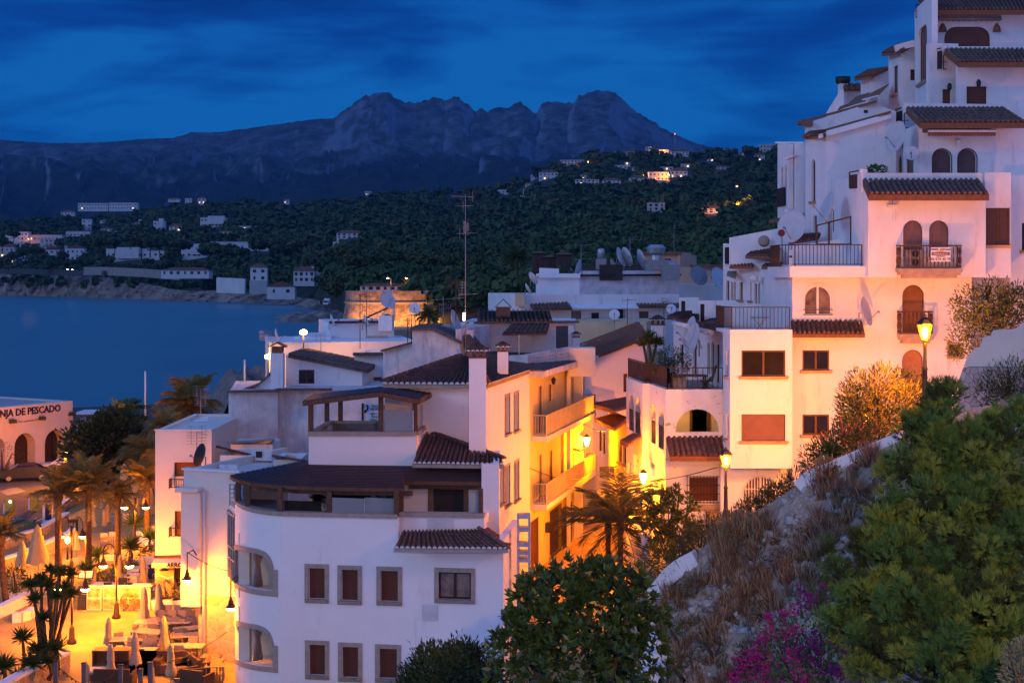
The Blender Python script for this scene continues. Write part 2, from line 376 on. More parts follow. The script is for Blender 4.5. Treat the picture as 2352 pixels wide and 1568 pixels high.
class House:
 def __init__(s,name,label,cat,at,group=None,wallm=WHITE):
  s.root=thing(name,label,cat,at,group);s.mb=MB();s.wm=wallm
 def body(s,fac,v0,v1,depth,holes=(),u0=None,u1=None,outline=None,th=.3,sides=True,top=True,zb=None,tz=0.0):
  """front wall with openings, the sides and back behind it, and a flat roof"""
  a0=0.0 if u0 is None else fac.sz(u0,CV)[0];a1=fac.L if u1 is None else fac.sz(u1,CV)[0]
  um=CU+F*fac.w((a0+a1)/2,0).x/fac.w((a0+a1)/2,0).y
  zt=fac.sz(um,v0)[1];z0=fac.sz(um,v1)[1] if zb is None else zb
  out=[(a0,z0),(a1,z0),(a1,zt),(a0,zt)] if outline is None else[fac.sz(*p) for p in outline]
  fill(s.mb,fac,out,[loop(fac,h) for h in holes],-th,0.0)
  if sides:
   W=lambda a,z,o:fac.w(a,z,o)
   for a,e in((a0,th),(a1,-th)):
    s.mb.hexa([W(a,z0,-th-.002),W(a+e,z0,-th-.002),W(a+e,z0,-depth),W(a,z0,-depth),W(a,zt,-th-.002),W(a+e,zt,-th-.002),W(a+e,zt,-depth),W(a,zt,-depth)])
   s.mb.hexa([W(a0+th,z0,-depth),W(a1-th,z0,-depth),W(a1-th,z0,-depth+th),W(a0+th,z0,-depth+th),W(a0+th,zt,-depth),W(a1-th,zt,-depth),W(a1-th,zt,-depth+th),W(a0+th,zt,-depth+th)])
   if top:
    zr=zt-.03-tz
    s.mb.hexa([W(a0+th,zr-.2,-th),W(a1-th,zr-.2,-th),W(a1-th,zr-.2,-depth+th),W(a0+th,zr-.2,-depth+th),W(a0+th,zr,-th),W(a1-th,zr,-th),W(a1-th,zr,-depth+th),W(a0+th,zr,-depth+th)])
  return(a0,a1,z0,zt)
 def win(s,fac,spec,kind='shutter',**k):return window(fac,s.root,spec,kind,**k)
 def part(s,name,mb,m):return mb.build(name,m,s.root)
 def pent(s,eL,eR,rR,rL,m=TILE,mortar=False,eave=EAVE,pitch=.2,th=.1,name='roof',r=.075):
  mb=MB();mo=MB() if mortar else None;tiles(mb,eL,eR,rR,rL,pitch=pitch,mortar=mo,r=r);o=mb.build(name,m,s.root)
  ev=MB();z=Vector((0,0,.02));slabq(ev,Vector(eL)-z,Vector(eR)-z,Vector(rR)-z,Vector(rL)-z,th);ev.build('eave',eave,o)
  if mortar:mo.build('eave_mortar',MORTAR,o)
  return o
 def done(s):s.mb.build('wall',s.wm,s.root);return s.root
 # small roof gear
def dish(p,r,az,el=25,m=DISHM,label='',group='satellite dishes on the roofs',mast=.6):
 """satellite dish: reflector, feed arm, bracket; az: where it looks, degrees clockwise from straight away"""
 t=thing('satellite_dish',label,'satellite dish',Vector(p)-Vector((0,0,mast)),group);p=Vector(p)
 D=Vector((math.sin(R(az))*math.cos(R(el)),math.cos(R(az))*math.cos(R(el)),math.sin(R(el))));M=D.to_track_quat('Z','Y').to_matrix()
 mb=MB();prof=[(0.0,0.0)]+[(r*i/5,.32*r*(i/5)**2) for i in range(1,6)]+[(r*1.02,.33*r),(r*.98,.29*r)];mb.lathe(prof,p,20,True,M);mb.build('reflector',m,t)
 a=MB();f=p+D*r*1.0+(M@Vector((0,-.25*r,0)));lowp=p+M@Vector((0,-r*.95,.3*r));lowp=p+(-Vector((0,0,1))*r*.9)+D*.28*r
 a.tube([lowp,f],.02,5);a.lathe([(.001,0),(.05,.01),(.06,.1),(.001,.12)],f,8,True,M);a.build('feed_arm',GREYM,t)
 b=MB();b.tube([p-D*.02,p-D*.14,p-Vector((0,0,mast))-D*.14],.03,6);b.build('bracket',GREYM,t);return t
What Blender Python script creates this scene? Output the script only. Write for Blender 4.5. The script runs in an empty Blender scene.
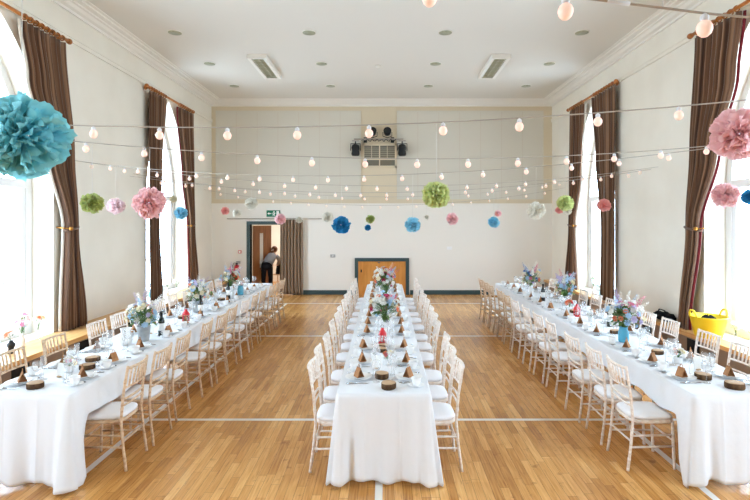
import bpy, math, random
from mathutils import Vector, Matrix
random.seed(11)
PI = math.pi
scn = bpy.context.scene
COL = scn.collection

# ------------------------------------------------------------------ helpers
def lin(r, g, b):
    f = lambda c: (c/255/12.92) if c/255 <= .04045 else ((c/255+.055)/1.055)**2.4
    return (f(r), f(g), f(b), 1)

class MB:
    """collects shapes, then links them as one mesh object"""
    def __init__(s): s.v = []; s.f = []; s.sm = []
    def face(s, idx, smooth=False): s.f.append(idx); s.sm.append(smooth)
    def box(s, x0, x1, y0, y1, z0, z1):
        b = len(s.v)
        s.v += [(x0,y0,z0),(x1,y0,z0),(x1,y1,z0),(x0,y1,z0),(x0,y0,z1),(x1,y0,z1),(x1,y1,z1),(x0,y1,z1)]
        for q in ((0,3,2,1),(4,5,6,7),(0,1,5,4),(1,2,6,5),(2,3,7,6),(3,0,4,7)): s.face([b+i for i in q])
        return s
    def tube(s, pts, r, n=8, cap=True, closed=False):
        pts = [Vector(p) for p in pts]; m = len(pts)
        rr = r if isinstance(r, (list, tuple)) else [r]*m
        b = len(s.v); ref = None
        for i, p in enumerate(pts):
            if closed: t = pts[(i+1) % m]-pts[i-1]
            else: t = pts[min(i+1, m-1)]-pts[max(i-1, 0)]
            t.normalize()
            if ref is None:
                ref = Vector((0,0,1)) if abs(t.z) < .9 else Vector((1,0,0))
            u = t.cross(ref)
            if u.length < 1e-6: u = t.orthogonal()
            u.normalize(); w = u.cross(t).normalized(); ref = w
            for k in range(n):
                a = 2*PI*k/n
                s.v.append(tuple(p+(u*math.cos(a)+w*math.sin(a))*rr[i]))
        for i in range(m if closed else m-1):
            j = (i+1) % m
            for k in range(n):
                k2 = (k+1) % n
                s.face([b+i*n+k, b+i*n+k2, b+j*n+k2, b+j*n+k], True)
        if cap and not closed:
            s.face([b+k for k in range(n)][::-1]); s.face([b+(m-1)*n+k for k in range(n)])
        return s
    def lathe(s, prof, n=20, c=(0,0,0), wob=None):
        b = len(s.v); m = len(prof)
        for i, (r, z) in enumerate(prof):
            for k in range(n):
                a = 2*PI*k/n; q = r*(wob(a) if wob else 1)
                s.v.append((c[0]+q*math.cos(a), c[1]+q*math.sin(a), c[2]+z))
        for i in range(m-1):
            for k in range(n):
                k2 = (k+1) % n
                s.face([b+i*n+k, b+i*n+k2, b+(i+1)*n+k2, b+(i+1)*n+k], True)
        if prof[0][0] > 1e-4: s.face([b+k for k in range(n)][::-1])
        if prof[-1][0] > 1e-4: s.face([b+(m-1)*n+k for k in range(n)])
        return s
    def grid(s, rows, smooth=True):
        b = len(s.v); n = len(rows[0])
        for r in rows: s.v += [tuple(p) for p in r]
        for i in range(len(rows)-1):
            for j in range(n-1):
                s.face([b+i*n+j, b+i*n+j+1, b+(i+1)*n+j+1, b+(i+1)*n+j], smooth)
        return s
    def ball(s, c, rx, ry=None, rz=None, n=12, m=8):
        ry = ry or rx; rz = rz or rx
        rows = []
        for i in range(m+1):
            t = PI*i/m
            rows.append([(c[0]+rx*math.sin(t)*math.cos(2*PI*k/n), c[1]+ry*math.sin(t)*math.sin(2*PI*k/n), c[2]-rz*math.cos(t)) for k in range(n+1)])
        return s.grid(rows)
    def xf(s, start, M):
        for i in range(start, len(s.v)): s.v[i] = tuple(M @ Vector(s.v[i]))
    def mesh(s, name, m):
        me = bpy.data.meshes.new(name)
        me.from_pydata(s.v, [], s.f)
        me.polygons.foreach_set('use_smooth', s.sm)
        if m: me.materials.append(m)
        me.update()
        return me
    def build(s, name, m, parent=None):
        return link(name, s.mesh(name, m), parent)

def link(name, data, parent=None):
    o = bpy.data.objects.new(name, data); COL.objects.link(o)
    if parent is not None: o.parent = parent
    return o
WORST = []
def tag(o, label, cat, group=None, kind=None):
    o['label'] = label; o['category'] = cat
    if group: o['group'] = group
    if kind: o['kind'] = kind
    if not 4 <= len(label.split()) <= 16: WORST.append(label)
    return o
def empty(name, loc=(0,0,0), rz=0):
    o = bpy.data.objects.new(name, None); COL.objects.link(o)
    o.location = loc; o.rotation_euler = (0,0,rz); o.empty_display_size = .05
    return o
def struct(o): o['kind'] = 'structure'; return o
def copy_tree(o, parent=None):
    c = o.copy(); COL.objects.link(c)
    if parent is not None: c.parent = parent
    for ch in list(KIDS.get(o.name, [])) or [k for k in o.children]: copy_tree(ch, c)
    return c
KIDS = {}
def remember(o):
    KIDS[o.name] = [k for k in o.children]
    for k in o.children: remember(k)
def solid(o, t, offset=0):
    m = o.modifiers.new('thickness', 'SOLIDIFY'); m.thickness = t; m.offset = offset; return o
def bevel(o, w, n=2):
    m = o.modifiers.new('bevel', 'BEVEL'); m.width = w; m.segments = n; m.limit_method = 'ANGLE'; return o
ORD = ['first','second','third','fourth','fifth','sixth','seventh','eighth','ninth','tenth','eleventh','twelfth','thirteenth','fourteenth']

# ------------------------------------------------------------------ materials
def mat(name, col, rough=.6, spec=.5, metal=0, sheen=0, trans=0, emit=None):
    m = bpy.data.materials.new(name); m.use_nodes = True
    b = m.node_tree.nodes['Principled BSDF']
    b.inputs['Base Color'].default_value = col
    b.inputs['Roughness'].default_value = rough
    b.inputs['Specular IOR Level'].default_value = spec
    b.inputs['Metallic'].default_value = metal
    if sheen: b.inputs['Sheen Weight'].default_value = sheen
    if emit:
        b.inputs['Emission Color'].default_value = emit[0]; b.inputs['Emission Strength'].default_value = emit[1]
    return m
def N(m, t, **kw):
    n = m.node_tree.nodes.new(t)
    for k, v in kw.items(): setattr(n, k, v)
    return n
def L(m, a, b): m.node_tree.links.new(a, b)
def noisy(name, c1, c2, scale=8, rough=.6, spec=.4, stretch=(1,1,1), lo=.35, hi=.65, bump=0, detail=4, metal=0, coord='Object'):
    m = mat(name, c1, rough, spec, metal); b = m.node_tree.nodes['Principled BSDF']
    tc = N(m, 'ShaderNodeTexCoord'); mp = N(m, 'ShaderNodeMapping'); mp.inputs['Scale'].default_value = stretch
    nz = N(m, 'ShaderNodeTexNoise'); nz.inputs['Scale'].default_value = scale; nz.inputs['Detail'].default_value = detail
    rp = N(m, 'ShaderNodeValToRGB'); rp.color_ramp.elements[0].position = lo; rp.color_ramp.elements[1].position = hi
    rp.color_ramp.elements[0].color = c1; rp.color_ramp.elements[1].color = c2
    L(m, tc.outputs[coord], mp.inputs['Vector']); L(m, mp.outputs[0], nz.inputs['Vector']); L(m, nz.outputs['Fac'], rp.inputs[0]); L(m, rp.outputs[0], b.inputs['Base Color'])
    if bump:
        bp = N(m, 'ShaderNodeBump'); bp.inputs['Strength'].default_value = bump; bp.inputs['Distance'].default_value = .01
        L(m, nz.outputs['Fac'], bp.inputs['Height']); L(m, bp.outputs[0], b.inputs['Normal'])
    return m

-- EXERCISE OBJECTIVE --
Set down, word for word, the lines from the one holding "What Blender Python" through the one holding "return (f(r), f(g), f(b), 1)". Skip the pictures.

-- EXERCISE RESULT --
What Blender Python script creates this scene? Output the script only. Write for Blender 4.5. The script runs in an empty Blender scene.
import bpy, math, random
from mathutils import Vector, Matrix
random.seed(11)
PI = math.pi
scn = bpy.context.scene
COL = scn.collection

# ------------------------------------------------------------------ helpers
def lin(r, g, b):
    f = lambda c: (c/255/12.92) if c/255 <= .04045 else ((c/255+.055)/1.055)**2.4
    return (f(r), f(g), f(b), 1)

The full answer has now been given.